The records below need retyping in full; give them again exactly.

Stored dataset items:
===
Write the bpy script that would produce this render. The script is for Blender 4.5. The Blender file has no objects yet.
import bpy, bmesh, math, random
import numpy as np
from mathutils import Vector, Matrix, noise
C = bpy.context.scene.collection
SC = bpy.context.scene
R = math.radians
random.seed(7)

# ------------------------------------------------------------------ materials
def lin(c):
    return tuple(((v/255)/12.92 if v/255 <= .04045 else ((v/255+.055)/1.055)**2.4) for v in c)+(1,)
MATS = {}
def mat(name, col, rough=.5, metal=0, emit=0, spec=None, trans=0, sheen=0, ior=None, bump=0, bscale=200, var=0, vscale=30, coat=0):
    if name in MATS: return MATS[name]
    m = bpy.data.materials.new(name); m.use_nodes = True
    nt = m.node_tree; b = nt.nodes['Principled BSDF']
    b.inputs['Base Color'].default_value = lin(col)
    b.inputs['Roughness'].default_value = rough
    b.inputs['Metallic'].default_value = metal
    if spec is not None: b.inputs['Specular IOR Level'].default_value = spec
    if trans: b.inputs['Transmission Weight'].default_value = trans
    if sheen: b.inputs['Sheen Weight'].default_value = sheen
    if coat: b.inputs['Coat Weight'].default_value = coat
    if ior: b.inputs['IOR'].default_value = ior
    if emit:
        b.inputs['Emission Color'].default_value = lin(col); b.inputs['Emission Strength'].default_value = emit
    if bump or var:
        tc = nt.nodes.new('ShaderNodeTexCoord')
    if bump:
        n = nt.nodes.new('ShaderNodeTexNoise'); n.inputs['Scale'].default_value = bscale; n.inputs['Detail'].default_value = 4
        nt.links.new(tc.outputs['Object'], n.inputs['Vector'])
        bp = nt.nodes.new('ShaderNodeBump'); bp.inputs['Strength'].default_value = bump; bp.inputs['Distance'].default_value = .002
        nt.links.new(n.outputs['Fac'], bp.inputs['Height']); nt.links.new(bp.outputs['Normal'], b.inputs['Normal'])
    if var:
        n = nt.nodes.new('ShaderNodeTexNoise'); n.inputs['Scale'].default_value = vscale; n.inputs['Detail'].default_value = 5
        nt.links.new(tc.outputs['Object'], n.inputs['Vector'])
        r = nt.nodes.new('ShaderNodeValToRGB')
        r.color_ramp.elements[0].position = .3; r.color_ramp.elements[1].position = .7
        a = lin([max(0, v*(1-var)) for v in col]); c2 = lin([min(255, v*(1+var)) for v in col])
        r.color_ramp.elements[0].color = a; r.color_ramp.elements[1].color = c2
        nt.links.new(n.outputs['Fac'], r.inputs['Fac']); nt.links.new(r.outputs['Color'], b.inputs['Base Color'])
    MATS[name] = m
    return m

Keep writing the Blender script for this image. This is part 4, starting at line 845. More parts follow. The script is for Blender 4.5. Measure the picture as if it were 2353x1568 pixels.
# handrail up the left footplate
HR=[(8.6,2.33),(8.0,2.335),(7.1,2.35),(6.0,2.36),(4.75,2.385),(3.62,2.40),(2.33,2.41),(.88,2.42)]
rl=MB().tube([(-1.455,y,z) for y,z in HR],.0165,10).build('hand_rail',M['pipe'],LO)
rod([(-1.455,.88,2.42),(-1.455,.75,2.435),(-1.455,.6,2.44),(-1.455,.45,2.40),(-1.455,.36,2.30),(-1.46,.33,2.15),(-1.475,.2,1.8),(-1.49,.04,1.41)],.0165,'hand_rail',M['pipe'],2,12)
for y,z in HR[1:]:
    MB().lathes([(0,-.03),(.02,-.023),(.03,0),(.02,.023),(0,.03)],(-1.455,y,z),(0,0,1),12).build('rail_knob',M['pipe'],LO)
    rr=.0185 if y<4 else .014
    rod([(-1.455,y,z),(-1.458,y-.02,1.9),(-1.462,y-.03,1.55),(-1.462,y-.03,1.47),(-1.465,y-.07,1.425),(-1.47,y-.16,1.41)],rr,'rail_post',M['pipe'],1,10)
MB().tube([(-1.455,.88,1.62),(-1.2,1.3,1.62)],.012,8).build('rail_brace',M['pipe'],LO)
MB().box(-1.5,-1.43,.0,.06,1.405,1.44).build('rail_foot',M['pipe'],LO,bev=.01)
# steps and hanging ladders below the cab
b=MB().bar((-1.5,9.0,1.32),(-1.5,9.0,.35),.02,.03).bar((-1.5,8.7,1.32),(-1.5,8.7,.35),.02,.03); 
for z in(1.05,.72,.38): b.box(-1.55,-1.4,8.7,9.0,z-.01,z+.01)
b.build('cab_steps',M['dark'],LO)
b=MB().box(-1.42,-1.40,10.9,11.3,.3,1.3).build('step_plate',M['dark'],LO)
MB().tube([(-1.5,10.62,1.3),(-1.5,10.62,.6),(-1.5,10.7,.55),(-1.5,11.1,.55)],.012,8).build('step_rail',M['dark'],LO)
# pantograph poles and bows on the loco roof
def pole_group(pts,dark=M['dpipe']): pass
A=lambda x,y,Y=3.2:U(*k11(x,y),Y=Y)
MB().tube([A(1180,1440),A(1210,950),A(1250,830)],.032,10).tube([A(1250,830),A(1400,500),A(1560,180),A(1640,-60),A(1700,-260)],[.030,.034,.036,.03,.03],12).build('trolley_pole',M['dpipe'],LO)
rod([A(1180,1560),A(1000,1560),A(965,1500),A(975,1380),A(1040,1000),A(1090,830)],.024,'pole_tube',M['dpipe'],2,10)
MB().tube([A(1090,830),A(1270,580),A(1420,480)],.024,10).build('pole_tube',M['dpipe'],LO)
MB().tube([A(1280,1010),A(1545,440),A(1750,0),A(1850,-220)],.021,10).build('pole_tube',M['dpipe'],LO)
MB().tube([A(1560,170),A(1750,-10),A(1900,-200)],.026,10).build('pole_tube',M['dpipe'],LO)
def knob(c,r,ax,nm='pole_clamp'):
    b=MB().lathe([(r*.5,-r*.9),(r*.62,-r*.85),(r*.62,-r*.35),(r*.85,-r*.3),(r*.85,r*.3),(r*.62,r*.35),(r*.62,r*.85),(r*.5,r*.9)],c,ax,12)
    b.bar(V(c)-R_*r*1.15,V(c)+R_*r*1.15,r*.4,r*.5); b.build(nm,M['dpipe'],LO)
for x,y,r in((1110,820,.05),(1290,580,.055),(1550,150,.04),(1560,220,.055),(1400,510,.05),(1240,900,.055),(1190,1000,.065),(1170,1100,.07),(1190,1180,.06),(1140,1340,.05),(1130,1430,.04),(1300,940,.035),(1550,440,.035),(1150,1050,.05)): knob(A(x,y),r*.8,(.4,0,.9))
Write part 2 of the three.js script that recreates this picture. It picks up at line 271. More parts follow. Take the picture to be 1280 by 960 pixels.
===
Solution:
Write the bpy script that would produce this render. The script is for Blender 4.5. The Blender file has no objects yet.
import bpy, bmesh, math, random
import numpy as np
from mathutils import Vector, Matrix, noise
C = bpy.context.scene.collection
SC = bpy.context.scene
R = math.radians
random.seed(7)

# ------------------------------------------------------------------ materials
def lin(c):
    return tuple(((v/255)/12.92 if v/255 <= .04045 else ((v/255+.055)/1.055)**2.4) for v in c)+(1,)
MATS = {}
def mat(name, col, rough=.5, metal=0, emit=0, spec=None, trans=0, sheen=0, ior=None, bump=0, bscale=200, var=0, vscale=30, coat=0):
    if name in MATS: return MATS[name]
    m = bpy.data.materials.new(name); m.use_nodes = True
    nt = m.node_tree; b = nt.nodes['Principled BSDF']
    b.inputs['Base Color'].default_value = lin(col)
    b.inputs['Roughness'].default_value = rough
    b.inputs['Metallic'].default_value = metal
    if spec is not None: b.inputs['Specular IOR Level'].default_value = spec
    if trans: b.inputs['Transmission Weight'].default_value = trans
    if sheen: b.inputs['Sheen Weight'].default_value = sheen
    if coat: b.inputs['Coat Weight'].default_value = coat
    if ior: b.inputs['IOR'].default_value = ior
    if emit:
        b.inputs['Emission Color'].default_value = lin(col); b.inputs['Emission Strength'].default_value = emit
    if bump or var:
        tc = nt.nodes.new('ShaderNodeTexCoord')
    if bump:
        n = nt.nodes.new('ShaderNodeTexNoise'); n.inputs['Scale'].default_value = bscale; n.inputs['Detail'].default_value = 4
        nt.links.new(tc.outputs['Object'], n.inputs['Vector'])
        bp = nt.nodes.new('ShaderNodeBump'); bp.inputs['Strength'].default_value = bump; bp.inputs['Distance'].default_value = .002
        nt.links.new(n.outputs['Fac'], bp.inputs['Height']); nt.links.new(bp.outputs['Normal'], b.inputs['Normal'])
    if var:
        n = nt.nodes.new('ShaderNodeTexNoise'); n.inputs['Scale'].default_value = vscale; n.inputs['Detail'].default_value = 5
        nt.links.new(tc.outputs['Object'], n.inputs['Vector'])
        r = nt.nodes.new('ShaderNodeValToRGB')
        r.color_ramp.elements[0].position = .3; r.color_ramp.elements[1].position = .7
        a = lin([max(0, v*(1-var)) for v in col]); c2 = lin([min(255, v*(1+var)) for v in col])
        r.color_ramp.elements[0].color = a; r.color_ramp.elements[1].color = c2
        nt.links.new(n.outputs['Fac'], r.inputs['Fac']); nt.links.new(r.outputs['Color'], b.inputs['Base Color'])
    MATS[name] = m
    return m

Keep writing the Blender script for this image. This is part 4, starting at line 845. More parts follow. The script is for Blender 4.5. Measure the picture as if it were 2353x1568 pixels.
# handrail up the left footplate
HR=[(8.6,2.33),(8.0,2.335),(7.1,2.35),(6.0,2.36),(4.75,2.385),(3.62,2.40),(2.33,2.41),(.88,2.42)]
rl=MB().tube([(-1.455,y,z) for y,z in HR],.0165,10).build('hand_rail',M['pipe'],LO)
rod([(-1.455,.88,2.42),(-1.455,.75,2.435),(-1.455,.6,2.44),(-1.455,.45,2.40),(-1.455,.36,2.30),(-1.46,.33,2.15),(-1.475,.2,1.8),(-1.49,.04,1.41)],.0165,'hand_rail',M['pipe'],2,12)
for y,z in HR[1:]:
    MB().lathes([(0,-.03),(.02,-.023),(.03,0),(.02,.023),(0,.03)],(-1.455,y,z),(0,0,1),12).build('rail_knob',M['pipe'],LO)
    rr=.0185 if y<4 else .014
    rod([(-1.455,y,z),(-1.458,y-.02,1.9),(-1.462,y-.03,1.55),(-1.462,y-.03,1.47),(-1.465,y-.07,1.425),(-1.47,y-.16,1.41)],rr,'rail_post',M['pipe'],1,10)
MB().tube([(-1.455,.88,1.62),(-1.2,1.3,1.62)],.012,8).build('rail_brace',M['pipe'],LO)
MB().box(-1.5,-1.43,.0,.06,1.405,1.44).build('rail_foot',M['pipe'],LO,bev=.01)
# steps and hanging ladders below the cab
b=MB().bar((-1.5,9.0,1.32),(-1.5,9.0,.35),.02,.03).bar((-1.5,8.7,1.32),(-1.5,8.7,.35),.02,.03); 
for z in(1.05,.72,.38): b.box(-1.55,-1.4,8.7,9.0,z-.01,z+.01)
b.build('cab_steps',M['dark'],LO)
b=MB().box(-1.42,-1.40,10.9,11.3,.3,1.3).build('step_plate',M['dark'],LO)
MB().tube([(-1.5,10.62,1.3),(-1.5,10.62,.6),(-1.5,10.7,.55),(-1.5,11.1,.55)],.012,8).build('step_rail',M['dark'],LO)
# pantograph poles and bows on the loco roof
def pole_group(pts,dark=M['dpipe']): pass
A=lambda x,y,Y=3.2:U(*k11(x,y),Y=Y)
MB().tube([A(1180,1440),A(1210,950),A(1250,830)],.032,10).tube([A(1250,830),A(1400,500),A(1560,180),A(1640,-60),A(1700,-260)],[.030,.034,.036,.03,.03],12).build('trolley_pole',M['dpipe'],LO)
rod([A(1180,1560),A(1000,1560),A(965,1500),A(975,1380),A(1040,1000),A(1090,830)],.024,'pole_tube',M['dpipe'],2,10)
MB().tube([A(1090,830),A(1270,580),A(1420,480)],.024,10).build('pole_tube',M['dpipe'],LO)
MB().tube([A(1280,1010),A(1545,440),A(1750,0),A(1850,-220)],.021,10).build('pole_tube',M['dpipe'],LO)
MB().tube([A(1560,170),A(1750,-10),A(1900,-200)],.026,10).build('pole_tube',M['dpipe'],LO)
def knob(c,r,ax,nm='pole_clamp'):
    b=MB().lathe([(r*.5,-r*.9),(r*.62,-r*.85),(r*.62,-r*.35),(r*.85,-r*.3),(r*.85,r*.3),(r*.62,r*.35),(r*.62,r*.85),(r*.5,r*.9)],c,ax,12)
    b.bar(V(c)-R_*r*1.15,V(c)+R_*r*1.15,r*.4,r*.5); b.build(nm,M['dpipe'],LO)
for x,y,r in((1110,820,.05),(1290,580,.055),(1550,150,.04),(1560,220,.055),(1400,510,.05),(1240,900,.055),(1190,1000,.065),(1170,1100,.07),(1190,1180,.06),(1140,1340,.05),(1130,1430,.04),(1300,940,.035),(1550,440,.035),(1150,1050,.05)): knob(A(x,y),r*.8,(.4,0,.9))
Write part 2 of the three.js script that recreates this picture. It picks up at line 271. More parts follow. Take the picture to be 1280 by 960 pixels.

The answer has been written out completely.